In putting together a hip new coffee shop that opens this week in South Minneapolis, the scrappy
Peace Coffee team found themselves climbing atop an abandoned grain elevator, coming away with a cool door that makes for a unique menu board.
They salvaged lumber from a demolished house for custom benches. Additionally, blue and white tiles that once lined the bottom of a swimming pool now form a beautiful floor mosaic, picturing boxy, espresso-guzzling robots and monkeys.
The build-out of the Peace Coffee Shop at Wonderland Park is in keeping with the company's social responsibility ethos, inside and out. Peace Coffee peddles fair trade and organic coffee, often literally, via bicycle, from its base of operations that includes a roastery, in the nearby Phillips neighborhood.

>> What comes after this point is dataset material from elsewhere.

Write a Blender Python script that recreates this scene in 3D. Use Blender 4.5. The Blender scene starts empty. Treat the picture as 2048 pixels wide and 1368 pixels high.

The company had considered venturing into retail for a while, according to Peace Coffee's Lee Wallace, who goes by "Queen Bean."
It came together after a local building owner approached Wallace just over a year ago about the possibility of developing the space in the Longfellow neighborhood, which was previously a photography supply store. "This just seemed like the right partnership," says Wallace, who is leading the charge.
"It's another way to support the Twin Cities' independent coffee culture and connect with customers more directly," she says. She's looking forward to talking with people about how they source their coffees. "We want people to understand how to taste coffee and understand the story that comes with the food," which she adds goes from the farm to the cup.
At the bar, customers can watch as their drinks are being made, while a lab area provides for barista training, fair trade classes, and more.